The Centre's grand plans of opening up foreign direct investment (FDI) in multi-brand retail can be derailed by State Governments opposed to the move.

The Government has admitted as much, after West Bengal, Bihar and Uttar Pradesh announced their opposition.

“Any State can block the permission,” admitted the Commerce and Industry Minister, Mr Anand Sharma. A retailer wanting to set up shop will require a licence under the Shops and Establishment Act, which falls under the purview of State Governments.

The Centre has prescribed rules for the foreign direct investment in retail trade under its powers given in the concurrent list. Foreign retailers need to first submit their proposal to the Centre, and then knock on the doors of the States, not just for licences, but also for land, water and electricity besides others.

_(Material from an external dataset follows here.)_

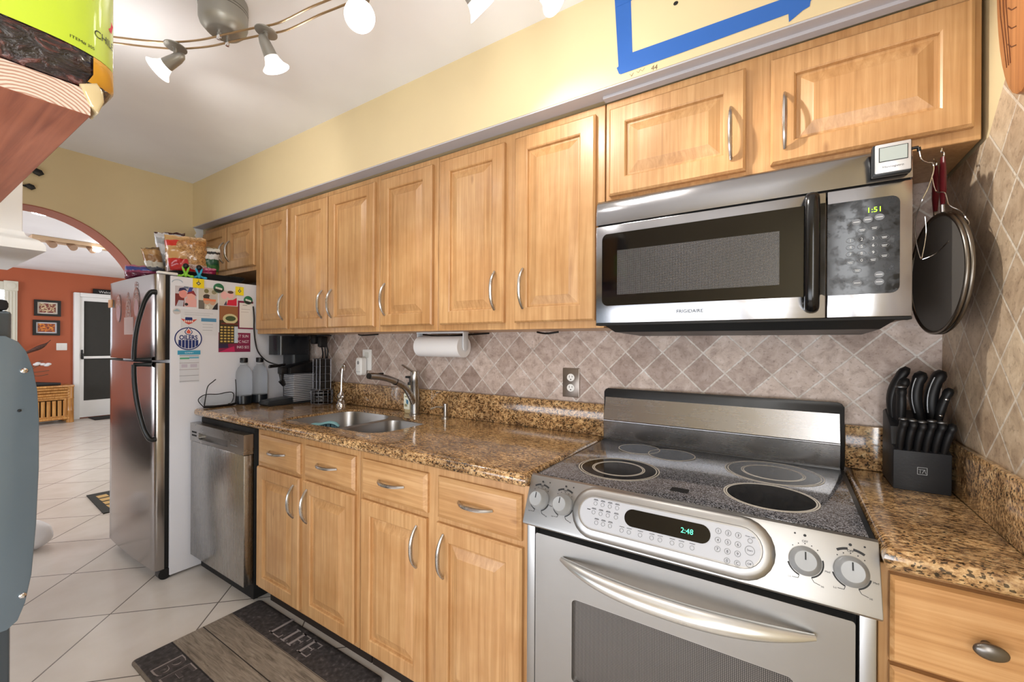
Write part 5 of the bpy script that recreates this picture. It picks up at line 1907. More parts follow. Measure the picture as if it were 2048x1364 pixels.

Mr Sharma, meanwhile, said a progressive State would like to have FDI in retail. “You need to be progressive in thinking, not sectoral,” the Minister quipped.

Talking about the opposition from ally the Trinamool Congress (TMC), Mr Sharma said that if needed, he is prepared to talk again to Ms Mamata Banerjee. Both leaders had detailed discussions on Thursday. It is believed that TMC leader and the Railway Minister, Mr Dinesh Trivedi, had complained during the Cabinet meeting that his leader was not consulted.

The ruling UPA's alliance partner DMK is also opposing FDI in retail. Its leader and the Chemical and Fertiliser Minister, Mr M.K. Alagiri, is also believed to have protested during Thursday's Cabinet meeting.

In the mean time, both houses of Parliament witnessed uproar on the Cabinet decision. TMC members joined the Opposition and trooped into the Well of the House shouting slogans against the decision.

In the Rajya Sabha, Mr Sharma's statement giving details of the decision was torn into pieces by CPI (M) and BJP members.

In the din, Mr Sharma could not complete his statement and both the Houses were adjourned till Monday.